1.1 Flare Design Specification Pt.1

cfd used in flare tip design

Flare CFD can reveal some unusual characteristics

The following factors need to be considered initially when considering the flare design specification:

  • Flow rate
  • Gas composition
  • Gas condition (temperature and available pressure)
  • Utility availability (power, gas, air, steam)
  • Location / Site conditions
  • Environmental considerations
  • Permit restrictions
  • Cost

The flare process data (flow rate, gas composition and gas condition) will dictate the size of the flare tip and level of radiation exhibited which in turn will affect the design, height, length of the flare support structure or boom. This data is normally determined following process simulation modelling of the process plant relief network under various operational, process trip, blowdown and emergency shut down scenarios. Dynamic simulation can be extremely useful to determine the maximum flow and duration of each flaring scenario and thereby avoid expensive over-sizing of the relief network, flare system and support structure.
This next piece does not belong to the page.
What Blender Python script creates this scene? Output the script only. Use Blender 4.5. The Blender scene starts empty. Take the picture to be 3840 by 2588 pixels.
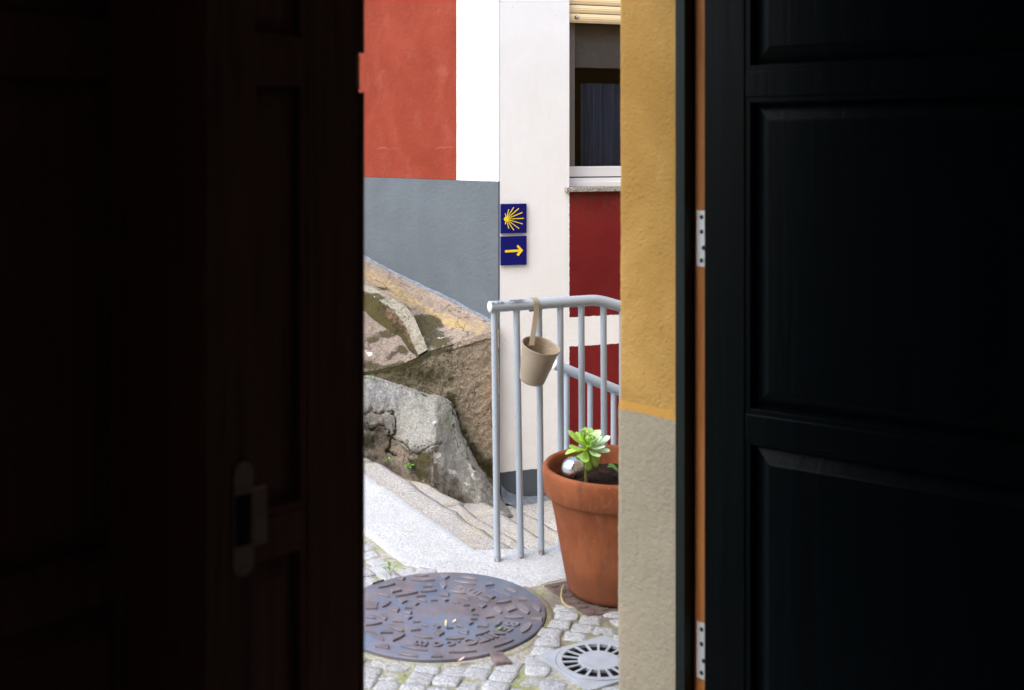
import bpy, bmesh, math, random
import numpy as np
from mathutils import Vector, Matrix, noise as mn
random.seed(11); rng = np.random.RandomState(5)
scene = bpy.context.scene
COL = scene.collection
# ------------------------------------------------------------------ survey: camera at the origin of the plan, 1.45 m up, level, looking +Y
F, H, HY, CX = 4210.0, 1.45, 555.0, 1920.0
def at(px, py, Y): return Vector(((px-CX)/F*Y, Y, H-(py-HY)/F*Y))
def ground(px, py, z=0.0):
    Y = F*(H-z)/(py-HY); return Vector(((px-CX)/F*Y, Y, z))
# door axes: D along the front of the ochre house, N outward to the street
D2 = Vector((0.717, 0.697, 0)).normalized(); N2 = Vector((-D2.y, D2.x, 0))
def dn(d, n, z): return Vector((D2.x*d+N2.x*n, D2.y*d+N2.y*n, z))
# ------------------------------------------------------------------ object helpers
def link(o): COL.objects.link(o); return o
def thing(name, label, cat, loc=(0,0,0), group=None):
    o = link(bpy.data.objects.new(name, None)); o.location = loc; o.empty_display_size = .1
    o['label'] = label; o['category'] = cat
    if group: o['group'] = group
    return o
def tag(o, label, cat, group=None):
    o['label'] = label; o['category'] = cat
    if group: o['group'] = group
    return o
class MB:
    def __init__(s): s.v=[]; s.f=[]; s.m=[]
    def add(s, vs, fs, mi=0):
        b=len(s.v); s.v += [tuple(v) for v in vs]; s.f += [tuple(i+b for i in f) for f in fs]; s.m += [mi]*len(fs); return s
    def hexa(s, p, mi=0):   # p: 4 bottom, 4 top
        return s.add(p, [(0,3,2,1),(4,5,6,7),(0,1,5,4),(1,2,6,5),(2,3,7,6),(3,0,4,7)], mi)
    def box(s, x0,x1,y0,y1,z0,z1, mi=0, fn=None):
        p=[(x0,y0,z0),(x1,y0,z0),(x1,y1,z0),(x0,y1,z0),(x0,y0,z1),(x1,y0,z1),(x1,y1,z1),(x0,y1,z1)]
        return s.hexa([fn(*q) if fn else q for q in p], mi)
    def prism(s, poly, z0, z1, fn=None, mi=0, chamfer=0):
        n=len(poly); c=Vector((sum(q[0] for q in poly)/n, sum(q[1] for q in poly)/n))
        rings=[[(q[0],q[1],z0) for q in poly]]
        if chamfer:
            rings.append([(q[0],q[1],z1-chamfer) for q in poly])
            top=[]
            for q in poly:
                v=c-Vector((q[0],q[1])); L=max(v.length,1e-6); v=v/L*min(chamfer,L*.5); top.append((q[0]+v.x,q[1]+v.y,z1))
            rings.append(top)
        else: rings.append([(q[0],q[1],z1) for q in poly])
        vs=[fn(*q) if fn else q for r in rings for q in r]; fs=[]
        for k in range(len(rings)-1):
            for i in range(n):
                j=(i+1)%n; fs.append((k*n+i,k*n+j,(k+1)*n+j,(k+1)*n+i))
        fs.append(tuple(range((len(rings)-1)*n,len(rings)*n))); fs.append(tuple(reversed(range(n))))
        return s.add(vs,fs,mi)
    def tube(s, pts, rad, seg=16, cap=True, mi=0):
        pts=[Vector(p) for p in pts]; n=len(pts)
        rad=rad if isinstance(rad,(list,tuple)) else [rad]*n
        up=Vector((0,0,1)) if abs((pts[1]-pts[0]).normalized().z)<.95 else Vector((1,0,0))
        vs=[]; fs=[]
        for i,p in enumerate(pts):
            t=(pts[min(i+1,n-1)]-pts[max(i-1,0)]).normalized()
            a=t.cross(up).normalized(); b=a.cross(t).normalized()
            for k in range(seg):
                th=2*math.pi*k/seg; vs.append(p+(a*math.cos(th)+b*math.sin(th))*rad[i])
        for i in range(n-1):
            for k in range(seg):
                k2=(k+1)%seg; fs.append((i*seg+k,i*seg+k2,(i+1)*seg+k2,(i+1)*seg+k))
        if cap: fs.append(tuple(range(seg))); fs.append(tuple(reversed(range((n-1)*seg,n*seg))))
        return s.add(vs,fs,mi)
    def lathe(s, prof, seg=64, M=None, mi=0):
        vs=[]; fs=[]; n=len(prof)
        for r,z in prof:
            for k in range(seg):
                th=2*math.pi*k/seg; v=Vector((r*math.cos(th),r*math.sin(th),z)); vs.append(M@v if M else v)
        for i in range(n-1):
            for k in range(seg):
                k2=(k+1)%seg; fs.append((i*seg+k,i*seg+k2,(i+1)*seg+k2,(i+1)*seg+k))
        return s.add(vs,fs,mi)
    def grid(s, A, mi=0):   # A: nu x nv x 3
        nu,nv=A.shape[:2]
        return s.add([tuple(p) for p in A.reshape(-1,3)], [(i*nv+j,i*nv+j+1,(i+1)*nv+j+1,(i+1)*nv+j) for i in range(nu-1) for j in range(nv-1)], mi)
    def build(s, name, mats, parent=None, smooth=False, bevel=0, angle=40, fix=True, seg=2):
        me=bpy.data.meshes.new(name); me.from_pydata(s.v,[],s.f); me.update()
        for m in (mats if isinstance(mats,(list,tuple)) else [mats]): me.materials.append(m)
        me.polygons.foreach_set('material_index', s.m)
        if fix:
            bm=bmesh.new(); bm.from_mesh(me); bmesh.ops.recalc_face_normals(bm,faces=bm.faces); bm.to_mesh(me); bm.free()
        o=link(bpy.data.objects.new(name,me))
        if bevel:
            b=o.modifiers.new('bevel','BEVEL'); b.width=bevel; b.segments=seg; b.limit_method='ANGLE'; b.angle_limit=math.radians(35)
        if smooth:
            for p in me.polygons: p.use_smooth=True
            if angle<180:
                try: me.set_sharp_from_angle(angle=math.radians(angle))
                except Exception: pass
        if parent: o.parent=parent; o.location=-Vector(parent.location) if tuple(parent.location)!=(0,0,0) else (0,0,0)
        return o
def structure(o): o['kind']='structure'; return o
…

The maximum flow condition (typically emergency shutdown) will usually define the flare tip size, however it is also important to specify under what flow conditions the flare is expected to burn smokelessly and what utilities (if any) are available to achieve this.

Even the lower flow conditions need consideration as they can have a dramatic impact on flare tip life expectancy. Low continuous flows in certain circumstances can also determine flare tip size.

From the gas composition it is possible to evaluate the smoking tendency of the hydrocarbon gas and address any issues associated with the presence of other components such as hydrogen, hydrogen sulphide or inerts.  A high hydrogen to carbon ratio will yield a clean burn whereas a low ratio will result in a highly luminous flame and considerable smoke generation. The radiation exhibited by the flame type will also vary considerably.

The available gas pressure at the flare burner/tip is usually determined during the relief system simulation modelling.  Greater pressure availability at the flare tip enables smaller flare risers and flare tips and provides greater energy for mixing the flared gas with the ambient air for a more efficient combustion and therefore reduced smoke generation.